PROBLEM REQUIREMENTS: Copy the lines of the data below exactly, starting at the first and stopping after the line that contains "scene.camera = cam"; include no pictures.
# # # #
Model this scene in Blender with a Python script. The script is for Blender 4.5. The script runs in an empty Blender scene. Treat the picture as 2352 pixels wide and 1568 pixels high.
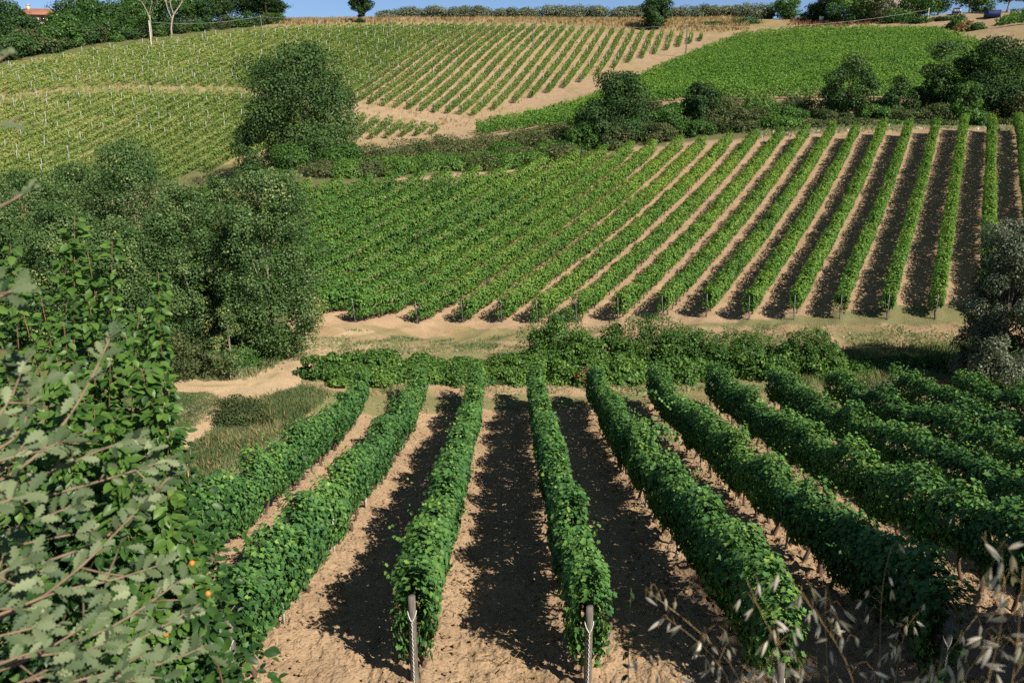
import bpy, math, random
import numpy as np
from mathutils import Vector

# ------------------------------------------------------------------ camera, sky, sun, exposure
scene = bpy.context.scene
PITCH = math.radians(15.6)
cam_data = bpy.data.cameras.new("camera")
cam = bpy.data.objects.new("camera", cam_data)
scene.collection.objects.link(cam)
cam.location = (0, 0, 0)
cam.rotation_euler = (math.radians(90) - PITCH, 0, 0)
cam_data.sensor_width = 22.2
cam_data.lens = 18.0
cam_data.clip_start = 0.05
cam_data.clip_end = 6000
cam_data.dof.use_dof = True
cam_data.dof.focus_distance = 24.0
cam_data.dof.aperture_fstop = 3.6
scene.camera = cam

SUN_EL = math.radians(40.0)
SUN_AZ = math.radians(138.0)          # clockwise from +Y
world = bpy.data.worlds.new("World")
scene.world = world
world.use_nodes = True
wn = world.node_tree
sky = wn.nodes.new("ShaderNodeTexSky")
sky.sky_type = 'NISHITA'
sky.sun_disc = False
sky.sun_elevation = SUN_EL
sky.sun_rotation = SUN_AZ
sky.air_density = 1.0
sky.dust_density = 0.0
sky.ozone_density = 3.0
wtc = wn.nodes.new("ShaderNodeTexCoord")
wsep = wn.nodes.new("ShaderNodeSeparateXYZ")
wramp = wn.nodes.new("ShaderNodeValToRGB")
wramp.color_ramp.elements[0].position = 0.0
wramp.color_ramp.elements[0].color = (.80, 1.0, 1.45, 1)
wramp.color_ramp.elements[1].position = 0.45
wramp.color_ramp.elements[1].color = (1.12, 1.0, .86, 1)
wmul = wn.nodes.new("ShaderNodeMix")
wmul.data_type = 'RGBA'
wmul.blend_type = 'MULTIPLY'
wmul.inputs[0].default_value = 1.0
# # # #
SOLUTION TO THIS TASK:
Model this scene in Blender with a Python script. The script is for Blender 4.5. The script runs in an empty Blender scene. Treat the picture as 2352 pixels wide and 1568 pixels high.
import bpy, math, random
import numpy as np
from mathutils import Vector

# ------------------------------------------------------------------ camera, sky, sun, exposure
scene = bpy.context.scene
PITCH = math.radians(15.6)
cam_data = bpy.data.cameras.new("camera")
cam = bpy.data.objects.new("camera", cam_data)
scene.collection.objects.link(cam)
cam.location = (0, 0, 0)
cam.rotation_euler = (math.radians(90) - PITCH, 0, 0)
cam_data.sensor_width = 22.2
cam_data.lens = 18.0
cam_data.clip_start = 0.05
cam_data.clip_end = 6000
cam_data.dof.use_dof = True
cam_data.dof.focus_distance = 24.0
cam_data.dof.aperture_fstop = 3.6
scene.camera = cam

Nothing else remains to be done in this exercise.